In my lifetime, the only incumbent who ever declined in his percentage of the popular vote, while still managing to scrape out a win, was Barack Obama.
Woodrow Wilson who set the country on a path of socialism and central government control.
worst and last president before presidential elections were abolished
They all stunk.
Each President has left office with a bigger federal government than he began with.
Worst president ever...
Is that limited to US presidents?
If not then I’m torn between Obama and Idi Amin Dada for worst president ever.
Sadly in my life I have seen a more terrible presidents then any other generation.
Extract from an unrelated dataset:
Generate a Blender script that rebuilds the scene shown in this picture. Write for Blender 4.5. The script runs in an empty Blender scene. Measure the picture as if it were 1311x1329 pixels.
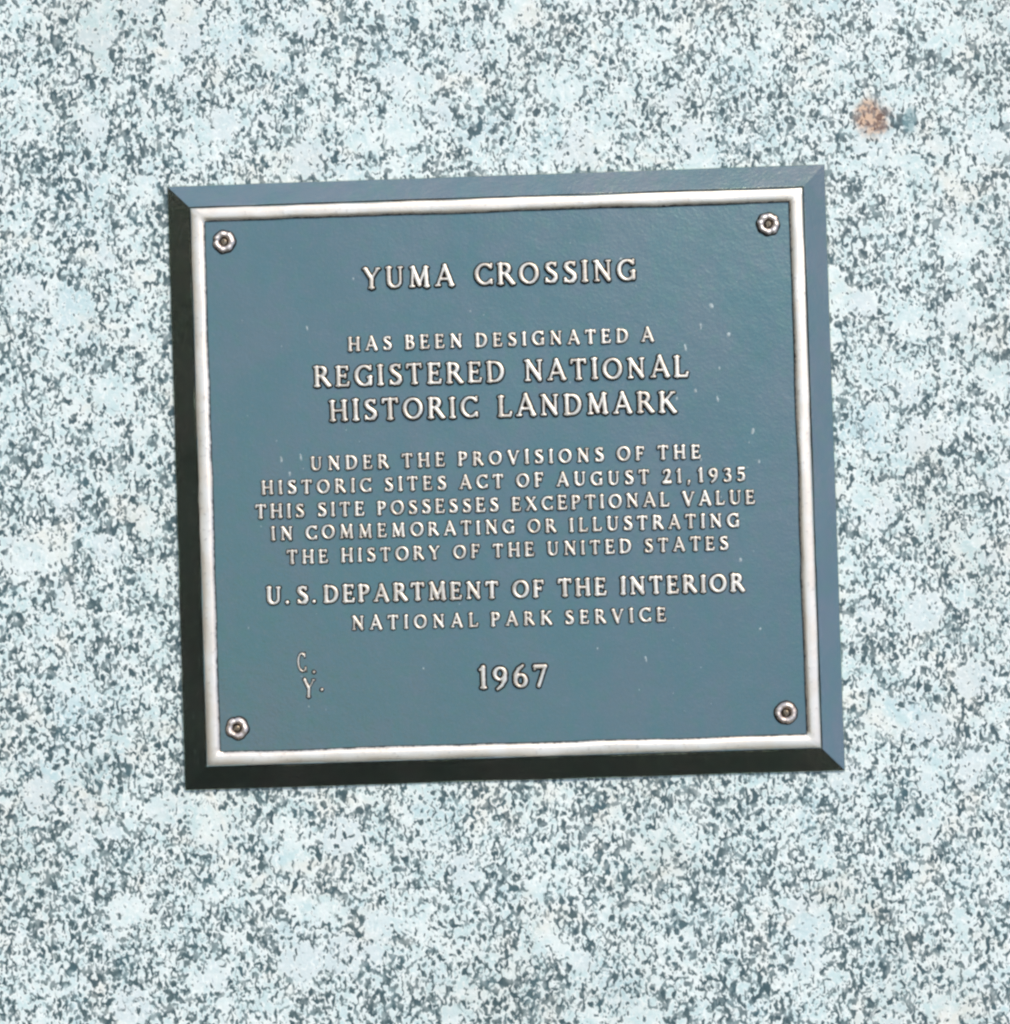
import bpy, math, random
import numpy as np
from mathutils import Matrix, Vector, noise

random.seed(7)
sc = bpy.context.scene
col = sc.collection

# ------------------------------------------------------------------ frame of the place
# stone face frame: x right across the face, y up across the face, z out of the stone.
# The face leans back and the plaque is set askew on it: UP is the world's up in that frame.
UP = Vector((0.64, 0.69, 0.34)).normalized()
ROT = UP.rotation_difference(Vector((0, 0, 1))).to_matrix()      # face frame -> world
PLACE = Matrix.Translation((0, 0, 1.0)) @ ROT.to_4x4()

# ------------------------------------------------------------------ camera
cam = bpy.data.cameras.new("camera")
cam_o = bpy.data.objects.new("camera", cam)
col.objects.link(cam_o)
cam.sensor_fit = 'HORIZONTAL'
cam.sensor_width = 36.0
cam.lens = 36.0 * 2500.0 / 1311.0
cam.clip_start = 0.01
cam.clip_end = 100.0
cr = Matrix(((0.999416306202932, 0.03178707098849626, 0.012515151363831864),
             (-0.03162152151612091, 0.9994126045371844, -0.013210801232587248),
             (-0.012927732697299467, 0.012807342041724566, 0.9998344091484016)))
cam_o.matrix_world = PLACE @ (Matrix.Translation((0.016087, -0.041623, 1.334486)) @ cr.to_4x4())
sc.camera = cam_o

# ------------------------------------------------------------------ sky and sun
SUN_LOCAL = Vector((0.42, 0.57, 0.70)).normalized()              # towards the sun, in the face frame
sun_dir = (ROT @ SUN_LOCAL).normalized()
elev = math.asin(sun_dir.z)
world = bpy.data.worlds.new("World")
sc.world = world
world.use_nodes = True
wn = world.node_tree
wn.nodes.clear()
wo = wn.nodes.new('ShaderNodeOutputWorld')
bg = wn.nodes.new('ShaderNodeBackground')
sky = wn.nodes.new('ShaderNodeTexSky')
sky.sky_type = 'NISHITA'
sky.sun_disc = False
sky.sun_elevation = elev
sky.sun_rotation = math.atan2(sun_dir.x, sun_dir.y)
sky.dust_density = 1.0
sky.ozone_density = 1.4
bg.inputs[1].default_value = 0.15
wn.links.new(sky.outputs[0], bg.inputs[0])
wn.links.new(bg.outputs[0], wo.inputs[0])

sl = bpy.data.lights.new("sun", 'SUN')
sl.energy = 2.3
sl.angle = math.radians(9)
sl.color = (1.0, 0.93, 0.82)
so = bpy.data.objects.new("sun", sl)
col.objects.link(so)
so.location = PLACE @ (SUN_LOCAL * 3)
so.rotation_euler = sun_dir.to_track_quat('Z', 'Y').to_euler()

sc.view_settings.view_transform = 'Standard'
sc.view_settings.look = 'None'
sc.view_settings.exposure = 0.2
sc.view_settings.gamma = 1.0
sc.cycles.filter_width = 2.6
sc.cycles.max_bounces = 6

# ------------------------------------------------------------------ node helpers
class NT:
    def __init__(s, name):
        s.m = bpy.data.materials.new(name)
        s.m.use_nodes = True
        s.t = s.m.node_tree
        s.b = s.t.nodes['Principled BSDF']
        s.co = s.t.nodes.new('ShaderNodeTexCoord').outputs['Object']
    def link(s, a, b): s.t.links.new(a, b)
    def setv(s, sock, v):
        if isinstance(v, bpy.types.NodeSocket): s.link(v, sock)
        else: sock.default_value = v
    def mapping(s, scale=(1, 1, 1), loc=(0, 0, 0), rot=(0, 0, 0), src=None):
        n = s.t.nodes.new('ShaderNodeMapping')
        s.link(src or s.co, n.inputs[0])
        n.inputs['Scale'].default_value = scale
        n.inputs['Location'].default_value = loc
        n.inputs['Rotation'].default_value = rot
        return n.outputs[0]
    def noise(s, scale, detail=2, rough=.5, dist=0, vec=None, color=False):
        n = s.t.nodes.new('ShaderNodeTexNoise')
        s.link(vec or s.co, n.inputs['Vector'])
        n.inputs['Scale'].default_value = scale
        n.inputs['Detail'].default_value = detail
        n.inputs['Roughness'].default_value = rough
        n.inputs['Distortion'].default_value = dist
        return n.outputs[1 if color else 0]
    def voronoi(s, scale, vec=None, feature='F1', out='Distance', rand=1.0):
        n = s.t.nodes.new('ShaderNodeTexVoronoi')
        n.feature = feature
        s.link(vec or s.co, n.inputs['Vector'])
        n.inputs['Scale'].default_value = scale
        n.inputs['Randomness'].default_value = rand
        return n.outputs[out]
    def math(s, op, a, b=0.0, c=None):
        n = s.t.nodes.new('ShaderNodeMath')
        n.operation = op
        s.setv(n.inputs[0], a)
        s.setv(n.inputs[1], b)
        if c is not None: s.setv(n.inputs[2], c)
        return n.outputs[0]
    def step(s, v, lo, hi, a=0.0, b=1.0):
        n = s.t.nodes.new('ShaderNodeMapRange')
        n.interpolation_type = 'SMOOTHSTEP'
        s.setv(n.inputs[0], v)
        n.inputs[1].default_value = lo
        n.inputs[2].default_value = hi
        n.inputs[3].default_value = a
        n.inputs[4].default_value = b
        return n.outputs[0]
    def mix(s, f, a, b, mode='MIX'):
        n = s.t.nodes.new('ShaderNodeMix')
        n.data_type = 'RGBA'
        n.blend_type = mode
        s.setv(n.inputs[0], f)
        s.setv(n.inputs[6], a if isinstance(a, bpy.types.NodeSocket) else (*a, 1))
        s.setv(n.inputs[7], b if isinstance(b, bpy.types.NodeSocket) else (*b, 1))
        return n.outputs[2]
    def bump(s, h, strength, dist, normal=None):
        n = s.t.nodes.new('ShaderNodeBump')
        n.inputs['Strength'].default_value = strength
        n.inputs['Distance'].default_value = dist
        s.link(h, n.inputs['Height'])
        if normal is not None: s.link(normal, n.inputs['Normal'])
        return n.outputs[0]
    def spot(s, x, y, rx, ry, wob, soft=.35):
        """irregular patch centred on (x, y) metres of the face"""
        v = s.mapping((1 / rx, 1 / ry, 0), (-x / rx, -y / ry, 0))
        n = s.t.nodes.new('ShaderNodeVectorMath')
        n.operation = 'LENGTH'
        s.link(v, n.inputs[0])
        d = s.math('ADD', n.outputs['Value'], s.math('MULTIPLY', s.math('SUBTRACT', wob, .5), 1.5))
        return s.step(d, 1 - soft, 1 + soft, 1, 0)

# ------------------------------------------------------------------ granite
def granite():
    g = NT("speckled_granite")
    warp = g.noise(90, 2, .5, color=True)
    v = g.t.nodes.new('ShaderNodeVectorMath'); v.operation = 'MULTIPLY_ADD'
    g.link(warp, v.inputs[0]); v.inputs[1].default_value = (.006, .006, .006); g.link(g.co, v.inputs[2])
    wv = v.outputs[0]
    # small dark grains, drawn out a little up and down, of nearly one size and evenly strewn
    gv = g.mapping((1.14, .70, 1), rot=(0, 0, .12))
    grain = g.noise(325, .6, .5, .5, vec=gv)
    grain2 = g.noise(385, .4, .5, .3, vec=g.mapping((1.0, .84, 1), (3, 1, 0), (0, 0, -.3)))
    dens = g.noise(38, 2.5, .6, .4)
    big = g.noise(9, 2, .5)
    yy = g.t.nodes.new('ShaderNodeSeparateXYZ'); g.link(g.co, yy.inputs[0])
    low = g.step(yy.outputs[1], -.40, .36, 1, 0)
    # pale feldspar crystals, almost free of dark grains
    cell = g.voronoi(34, vec=wv)
    fsel = g.t.nodes.new('ShaderNodeSeparateColor'); g.link(g.voronoi(34, vec=wv, out='Color'), fsel.inputs[0])
    cut = g.math('MULTIPLY', g.math('SUBTRACT', fsel.outputs[0], g.math('MULTIPLY', low, .10)), .60)
    cryst = g.step(g.math('SUBTRACT', cut, cell), -.10, .08)
    rim = g.math('MULTIPLY', g.step(g.math('ABSOLUTE', g.math('SUBTRACT', cut, cell)), 0, .09, 1, 0), g.step(cut, .2, .4))
    d = g.math('MULTIPLY', g.math('SUBTRACT', dens, .5), .44)
    d = g.math('ADD', d, g.math('MULTIPLY', g.math('SUBTRACT', big, .5), .14))
    d = g.math('ADD', d, g.math('MULTIPLY', low, .012))
    d = g.math('ADD', d, g.math('MULTIPLY', cryst, -.11))
    d = g.math('ADD', d, g.math('MULTIPLY', rim, .045))
    d = g.math('MINIMUM', g.math('MAXIMUM', d, -.13), .034)
    dark1 = g.step(g.math('ADD', grain, d), .53, .62)
    dark2 = g.step(g.math('ADD', grain2, d), .58, .66, 0, .85)
    ln = g.noise(150, .5, .5, .8, vec=g.mapping((1.1, .68, 1), (7, 2, 0)))
    line = g.step(g.math('ABSOLUTE', g.math('SUBTRACT', ln, .5)), .006, .05, 1, 0)
    line = g.math('MULTIPLY', line, g.step(g.math('ADD', g.noise(190, 1, .5, vec=g.mapping(loc=(1, 9, 0))), d), .49, .60, 0, .7))
    dark = g.math('MAXIMUM', g.math('MAXIMUM', dark1, dark2), line)
    dark = g.math('MULTIPLY', dark, g.step(g.noise(140, 1, .5, vec=g.mapping(loc=(6, 1, 3))), .32, .52, .72, 1.0))
    # light minerals
    base = g.mix(g.step(g.noise(60, 3, .6, .5), .38, .62), (.80, .86, .795), (.62, .755, .715))
    base = g.mix(g.step(g.noise(21, 3, .6, .6, vec=g.mapping(loc=(4, 4, 0))), .54, .68, 0, .55), base, (.88, .82, .69))
    base = g.mix(g.step(g.noise(15, 3, .6, .6, vec=g.mapping(loc=(9, 2, 0))), .55, .7, 0, .55), base, (.46, .64, .65))
    base = g.mix(g.math('MULTIPLY', cryst, g.step(fsel.outputs[1], .3, .8, 0, .65)), base, (.70, .76, .73))
    base = g.mix(g.math('MULTIPLY', g.step(g.noise(330, 2, .6, vec=g.mapping(loc=(2, 5, 1))), .52, .66), .3), base, (.95, .95, .92))
    dk = g.mix(g.step(g.noise(120, 2, .5, vec=g.mapping(loc=(5, 6, 0))), .4, .62), (.022, .064, .073), (.060, .104, .105))
    dk = g.mix(g.step(g.noise(50, 2, .5, vec=g.mapping(loc=(8, 3, 0))), .56, .66, 0, .5), dk, (.05, .125, .14))
    halo = g.math('MULTIPLY', g.step(g.math('ADD', grain, d), .43, .51), g.step(dark, 0, .5, 1, 0))
    base = g.mix(g.math('MULTIPLY', halo, .75), base, (.95, .97, .89))
    c = g.mix(g.math('MULTIPLY', dark, .95), base, dk)
    wob = g.noise(110, 3, .6)
    # rusty inclusion and the dark bluish grain beside it
    c = g.mix(g.math('MULTIPLY', g.spot(.263, .241, .0115, .0120, wob, .5), .8), c, g.mix(g.math('MAXIMUM', dark, g.step(grain2, .44, .56)), (.68, .38, .20), (.20, .085, .045)))
    c = g.mix(g.math('MULTIPLY', g.spot(.2885, .2385, .0045, .009, wob, .3), .65), c, (.16, .30, .31))
    # weathering: pale brown film here and there
    c = g.mix(g.step(g.noise(7, 4, .6, .4, vec=g.mapping(loc=(1.3, 2, 0))), .5, .75, 0, .22), c, (.62, .54, .44), 'MULTIPLY')
    g.link(c, g.b.inputs['Base Color'])
    g.setv(g.b.inputs['Roughness'], g.step(dark, 0, 1, .62, .42))
    h = g.math('SUBTRACT', g.math('MULTIPLY', g.noise(200, 3, .6), .8), g.math('MULTIPLY', dark, .35))
    g.link(g.bump(h, .55, .0012), g.b.inputs['Normal'])
    return g.m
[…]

Starting with LBJ, then Nixon, then Jimmy, then Bush and then Obama. The worst of the above has to be LBJ after that it’s a tie. I’d put Clinton in there too (Kosovo, China), but Clinton let Newt save his presidency domestically.
Hate to disagree with Medved’s assessments in many places.
Lincoln is overrated and possibly the worst in terms of carnage and tossing out principles of our government.
Certainly FDR is 1 of the worst, as are Wilson and Teddy.
Sometimes the best presidents are those you DON’T hear about, more obscure. They are more likely to have done as little as a hands-off government probably should do.
I prefer to judge them based on the amount of damage they did (or did not do) to the country and their fealty to the idea of limited government. Thus, the worst: Wilson, FDR, Lincoln, Obama, LBJ, TR, Hoover.
In my lifetime it is Carter and Obama. The sad thing is that we re-elected an epic fail. Cleaning up the mess of a bad president takes a long time; for example, we are still cleaning the mess that Carter left.
(every 20th century Democrat - Truman- JFK) + Obama + Jackson
In order, worst to bad:
Obama
Wilson
FDR
LBJ
Carter
Clinton
Jackson
His voter base doesn't care about jobs! They only want another hand-out!
Obama is the worst POTUS ever...to those who love America!
Buchanan did nothing with the country rushing to Civil War.